Die Zuschauer, die zum Finale erschienen waren, mußten trotzdem nicht enttäuscht sein. Unter den letzten Sechs befand sich mit Guido Köstermeier ein Deutscher, der sich überraschend qualifizieren konnte. Mit einer großen kämpferischen Leistung kletterte er sich mit 24,02 zurückgelegten Routenmetern bis knapp an den ominösen Gipfel heran. Das war Bronze wert.
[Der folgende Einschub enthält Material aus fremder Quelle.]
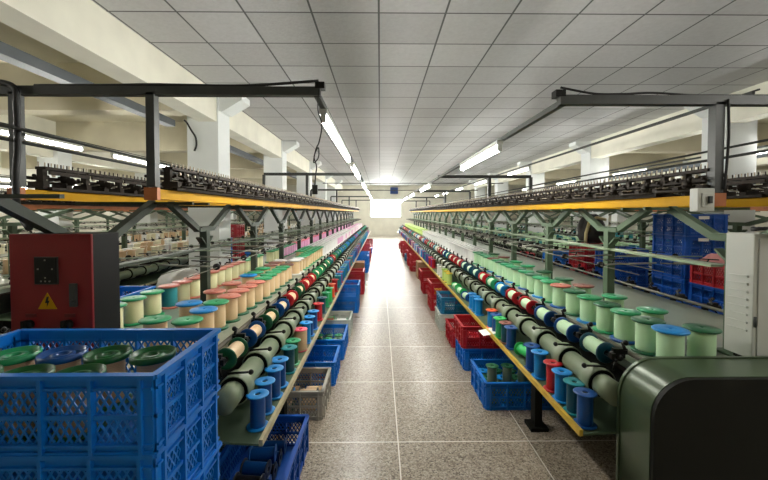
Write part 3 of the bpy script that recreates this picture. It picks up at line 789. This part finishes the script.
crate(-.60, 6.95, 0, 'red', 'red crate left of aisle behind the stacked blue pair, lower one', L=.6, W=.42)
crate(-.60, 6.95, .213, 'red', 'red crate left of aisle behind the stacked blue pair, upper one', L=.6, W=.42)
b = MB(); b.box((0, 0, .2), (.5, .4, .4)); b.box((0, 0, .401), (.06, .4, .002), None, 1)
tag(b.build('carton', [M_carton, M_cream], loc=(-.6, 8.3, 0), bevel=.004), 'brown carton on the floor left of the aisle', 'carton')
kk = 0
for (y, c, n) in ((9.4, 'blue', 2), (10.2, 'blue', 2), (11.4, 'red', 2), (12.4, 'red', 2), (13.8, 'blue', 1), (15.2, 'red', 2)):
    kk += 1
    for j in range(n):
        crate(-.6, y, .213 * j, c, '%s crate left of aisle beyond the carton, %s stack from it, %s' % (c, nth(kk), 'lower' if j == 0 else 'upper'), L=.6, W=.42, group='far crates left of the aisle')
# right of the aisle
crate(1.10, 2.98, 0, 'blue', 'blue crate of dark green bobbins on the floor right of the aisle', L=.6, W=.46)
crate_fill(1.06, 2.98, .55, .46, 16, [('dark green', 'olive', True), ('dark green', 'olive', True), ('blue', 'olive', True)], '%s bobbin in the blue crate right of the aisle, %s one', upright=True, seedy=8, R_=.05)
crate(1.10, 3.66, 0, 'blue', 'blue crate right of the aisle underneath a red crate', L=.6, W=.42)
crate(1.08, 3.66, .213, 'red', 'red crate of red bobbins standing on a blue crate', L=.6, W=.42)
crate_fill(1.08, 3.66, .6, .42, 8, [('red', 'red', False), ('pink', 'red', False)], '%s bobbin in the red crate on the blue one, %s one', z=.228, seedy=9)
crate(1.10, 4.25, 0, 'red', 'red crate on the floor between red-topped stack and teal crate', L=.6, W=.42)
crate(1.06, 4.85, 0, 'white', 'pale grey crate underneath the teal crate right of the aisle', L=.6, W=.42)
crate(1.08, 4.85, .213, 'teal', 'teal crate with grey bobbins on a pale crate', L=.6, W=.42)
crate_fill(1.08, 4.85, .6, .42, 4, [('dark teal', 'white', True), ('teal', 'olive', True)], '%s bobbin in the teal crate, %s one', z=.228, seedy=10)
crate(1.08, 5.8, 0, 'red', 'red crate behind the teal crate, lower one of two', L=.6, W=.42)
crate(1.08, 5.8, .213, 'red', 'red crate behind the teal crate, holding a yellow bobbin', L=.6, W=.42)
crate_fill(1.08, 5.8, .6, .42, 5, [('yellow', 'yellow', False), ('red', 'red', False), ('pink', 'rose', True)], '%s bobbin in the red crate behind the teal crate, %s one', z=.228, seedy=11)
crate(1.10, 7.0, 0, 'red', 'red crate before the brown carton right of aisle, lower one', L=.6, W=.42)
crate(1.06, 7.0, .213, 'red', 'red crate before the brown carton right of aisle, upper one', L=.6, W=.42)
b = MB(); b.box((0, 0, .19), (.45, .4, .38)); b.box((0, 0, .381), (.06, .4, .002), None, 1)
tag(b.build('carton', [M_carton, M_cream], loc=(1.08, 8.5, 0), bevel=.004), 'brown carton on the floor right of the aisle', 'carton')
kk = 0
for (y, c, n) in ((9.6, 'red', 2), (10.6, 'red', 2), (11.6, 'teal', 1), (12.6, 'red', 2), (14.0, 'red', 2), (15.6, 'red', 1)):
    kk += 1
    for j in range(n):
        crate(1.09, y, .213 * j, c, '%s crate right of aisle beyond the carton, %s stack from it, %s' % (c, nth(kk), 'lower' if j == 0 else 'upper'), L=.6, W=.42, group='far crates right of the aisle')
# stacks between the right machine and the one behind it
def stack(x, y, cols, name, L=.42, W=.44):
    n = len(cols)
    for i, c in enumerate(cols):
        lv_ = 'bottom crate' if i == 0 else ('top crate' if i == n - 1 else nth(i + 1) + ' crate up')
        crate(x, y, .213 * i, c, '%s lattice crate, %s of %s' % (c, lv_, name), L=L, W=W, group='stacked crates beyond the machines')
        if n >= 5 and i in (2, 4, 5, 6) and c != 'red':
            b = MB(); b.box((0, 0, 0), (.10, .004, .03)); o = b.build('crate_tag', M_paper, None, (x - .05, y - W / 2 - .011, .213 * i + .177))
            tag(o, 'white tag on the %s, %s' % (lv_.replace(' crate', ''), name), 'tag')
stack(3.17, 3.75, ['deep blue'] * 7, 'the tallest stack beside the white switch box', W=.46)
stack(3.12, 3.22, ['deep blue', 'deep blue', 'deep blue', 'deep blue', 'red'], 'the stack bearing pink bags', W=.42)
stack(3.05, 4.62, ['deep blue'] * 5, 'the blue stack behind the tallest one')
stack(3.08, 5.35, ['blue', 'blue', 'red', 'red', 'red'], 'the stack bearing a black bag')
stack(3.1, 6.3, ['deep blue', 'blue', 'blue', 'blue'], 'the stack behind the black bag')
stack(3.1, 8.0, ['blue', 'blue', 'red'], 'the low red-topped stack past the black bag')
stack(-2.85, 7.0, ['blue', 'blue', 'red', 'red', 'red', 'red'], 'the red-topped stack between the left columns')
stack(-2.85, 6.4, ['blue', 'blue', 'blue', 'blue', 'blue'], 'the blue stack behind the nearest left column')
stack(-2.85, 8.1, ['blue', 'blue', 'blue'], 'the low blue stack between the left columns')
def blob(name, label, cat, c, rad, m, seed, sub=2):
    """a slack bag: a squashed, creased ball resting on its flat bottom"""
    rr = random.Random(seed); b = MB(); n = 18; ring = 10
    prof = []
    ph = [rr.random() * 6 for _ in range(6)]
    for i in range(ring + 1):
        a = PI * i / ring
        k = len(b.v)
        for j in range(n):
            t = 2 * PI * j / n
            w = 1 + .10 * math.sin(3 * t + ph[0]) + .07 * math.sin(5 * t + ph[1] + a * 2) + .05 * math.sin(9 * t + ph[2] + a * 5)
            z = -math.cos(a); z = max(z, -.62)
            b.v.append((rad[0] * math.sin(a) * w * math.cos(t), rad[1] * math.sin(a) * w * math.sin(t), rad[2] * (z + .62) * (1 + .12 * math.sin(4 * t + ph[3]) * math.sin(a))))
        if i:
            for j in range(n):
                j2 = (j + 1) % n; b.f.append((k - n + j, k - n + j2, k + j2, k + j)); b.m.append(0); b.sm.append(True)
    o = b.build(name, m, None, c); tag(o, label, cat); return o
M_pinkbag = mat('pink_bag', (206, 140, 138), .5, 0, .15, 8, .3)
M_bag = mat('white_sack', (196, 196, 190), .5, 0, .12, 6, .3)
M_blackbag = mat('black_bag', (30, 26, 24), .5, 0, .2, 8, .3)
blob('plastic_bag', 'pink bag lying in the red crate, the one closer to the tall blue stack', 'bag', (3.02, 3.27, .94), (.095, .12, .12), M_pinkbag, 1)
blob('plastic_bag', 'pink bag lying in the red crate, the one closer to the louvred cabinet', 'bag', (3.2, 3.22, .94), (.085, .12, .11), M_pinkbag, 2)
bb = blob('sack', 'black sack with cream edge standing on red crates', 'sack', (3.08, 5.32, 1.066), (.18, .17, .26), M_blackbag, 3)
b = MB(); b.tube([(-.16, -.13, .01), (-.17, -.16, .15), (-.12, -.15, .3), (0, -.12, .37), (.12, -.14, .34)], .022, 8); b.build('cream_edge', mat('cream_cloth', (206, 190, 140), .8), bb)
blob('sack', 'white sack slumped on the left machine\'s table', 'sack', (ML - .44, 3.55, .751), (.16, .26, .13), M_bag, 5)
crate(ML - .46, 2.62, .752, 'blue', 'blue crate standing on the left machine\'s table behind the red box', L=.30, W=.62, H=.17)

# ------------------------------------------------------------------ right end housing
def rounded(w, h, r, n=12):
    """outline: bottom-left, up, rounded top-left, rounded top-right, down"""
    p = [(0, 0)]
    for i in range(n + 1):
        a = PI - PI / 2 * i / n; p.append((r + r * math.cos(a), h - r + r * math.sin(a)))
    for i in range(n + 1):
        a = PI / 2 - PI / 2 * i / n; p.append((w - r + r * math.cos(a), h - r + r * math.sin(a)))
    p.append((w, 0)); return p
def housing(x0, x1, y0, y1, h, label):
    t = thing('end_housing', label, 'machine housing', ((x0 + x1) / 2, (y0 + y1) / 2, 0))
    w = x1 - x0; yo = -(y1 - y0) / 2
    b = MB(); b.prism(rounded(w, h, .17), (-w / 2, yo + .022, 0), (1, 0, 0), (0, 0, 1), (0, y1 - y0 - .04, 0)); o = b.build('shell', M_housing, t)
    for p in o.data.polygons: p.use_smooth = len(p.vertices) == 4
    b = MB(); b.prism(rounded(w - .004, h - .002, .168), (-w / 2 + .002, yo, 0), (1, 0, 0), (0, 0, 1), (0, .02, 0)); b.build('front_panel', M_blackpl, t)
    b = MB(); b.prism(rounded(w + .012, h + .006, .175), (-w / 2 - .006, -yo - .016, 0), (1, 0, 0), (0, 0, 1), (0, .016, 0)); o = b.build('rear_rim', M_housing, t)
    return t
hs = housing(1.13, 2.65, 1.485, 1.712, .815, 'dark green rounded end housing in front of the right machine')
b = MB(); b.box((.15, -.118, .50), (.085, .004, .03)); b.build('nameplate', M_dsteel, hs)
hl = housing(-2.2, -.93, 1.42, 1.655, .80, 'dark green end housing carrying the red control box')
# louvred cabinet on the right machine
cab = thing('electrical_cabinet', 'white louvred electrical cabinet standing on the right machine', 'cabinet', (2.018, 1.817, .75))
b = MB(); b.box((0, 0, .02), (.36, .12, .04)); b.build('plinth', M_blackpl, cab)
b = MB(); b.box((0, 0, .345), (.44, .145, .61)); b.build('body', M_white, cab, bevel=.004)
for i in range(8):
    b = MB(); b.prism([(-.05, 0), (.05, 0), (.05, .005), (-.05, .009)], (-.2205, 0, .17 + i * .038), (0, 1, 0), (0, 0, 1), (-.008, 0, 0)); b.build('louvre', M_white, cab)
b = MB(); b.box((-.05, -.0755, .345), (.30, .006, .57)); b.build('door', M_white, cab, bevel=.002)
b = MB(); b.cyl((-.212, -.078, .2), (-.212, -.078, .25), .006, 8); b.build('hinge', M_dsteel, cab)
b = MB()
pts = [(.0 + .14 * math.cos(a * .5) * (1 + .1 * math.sin(a)), .05 * math.sin(a * .5), .662 + .004 * (a % 3)) for a in [i * .7 for i in range(60)]]
b.tube(pts, .007, 6)
tag(b.build('cable_coil', M_rubber, None, (2.0, 1.817, .752)), 'black cable coiled on top of the white louvred cabinet', 'cable')
# white switch box on the right gantry post
sw = thing('switch_box', 'white switch box fixed to the yellow beam of the right machine', 'switch box', (MR - .275, 1.825, 1.505))
b = MB(); b.box((0, 0, .06), (.085, .05, .115)); b.build('box', M_white, sw, bevel=.004)
b = MB(); b.box((0, -.028, .058), (.05, .008, .07)); b.build('cover', M_white, sw, bevel=.002)
b = MB(); b.box((.008, -.038, .06), (.012, .014, .035)); b.build('switch_lever', M_dsteel, sw)
# white yarn waste
b = MB(); rr = random.Random(5)
p = []; a = 0
for i in range(150):
    a += rr.uniform(.3, .9); p.append((.065 * math.cos(a) * rr.uniform(.3, 1), .07 * math.sin(a) * rr.uniform(.3, 1), .006 + .03 * rr.random() * (1 - i / 300)))
b.tube(p, .0045, 5)
tag(b.build('yarn_tangle', M_paper, None, (1.755, 1.97, .751)), 'tangle of white yarn on the right machine\'s table behind the housing', 'yarn')
b = MB(); n = 6
b.prism([(0, 0), (.10, 0), (.20, -.02), (.20, -.022), (.10, -.0015), (0, -.0015)], (MR - .80, 3.12, .4665), (-1, 0, 0), (0, 0, 1), (0, .15, 0))
o = b.build('paper_sheet', M_paper); tag(o, 'white paper sheet lying over the yellow rail of the right shelf', 'paper')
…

Die Dramaturgie des Wettkampfs wollte es, daß der grazile Japaner Yuji Hirajama, als vorletzter Kletterer gerade an zwei Finger hängend, die Nerven besaß, daß mittlerweile sich in bester Polonaise-Stimmung befindende Publikum höflich zurechtweisend um Ruhe zu bitten. Als er jedoch wenig später am Pinökel hing, konnten nervenschwache Zuschauer nicht anders, als sich ihrer Anspannung durch hysterischen Applaus zu entledigen.

Der letzte Kletterer war schließlich eine Klasse für sich. Gleich einem Gecko klebte Francois Legrand an Überhängen und Steilwänden. Als ob er mit der Gravitation einen Pakt geschlossen hätte, strebte der Franzose zügig und leidenschaftlich dem Gipfel entgegen. Am Zapfen verweilte er nur kurz, die bislang als unerreichbar geltenden Griffe traf er traumhaft sicher. Der Weltmeister war der einzige, der die mit „10“ eingestufte Route zu Ende klettern konnte.

Bei den Frauen setzte sich die Schweizerin Susi Good gegen den Kunstberg durch. „Allez, Susi!“, dachten die meisten und schrienen einige der Zuschauer. Dann, endlich, kam der rettende Griff. Hanging ovations.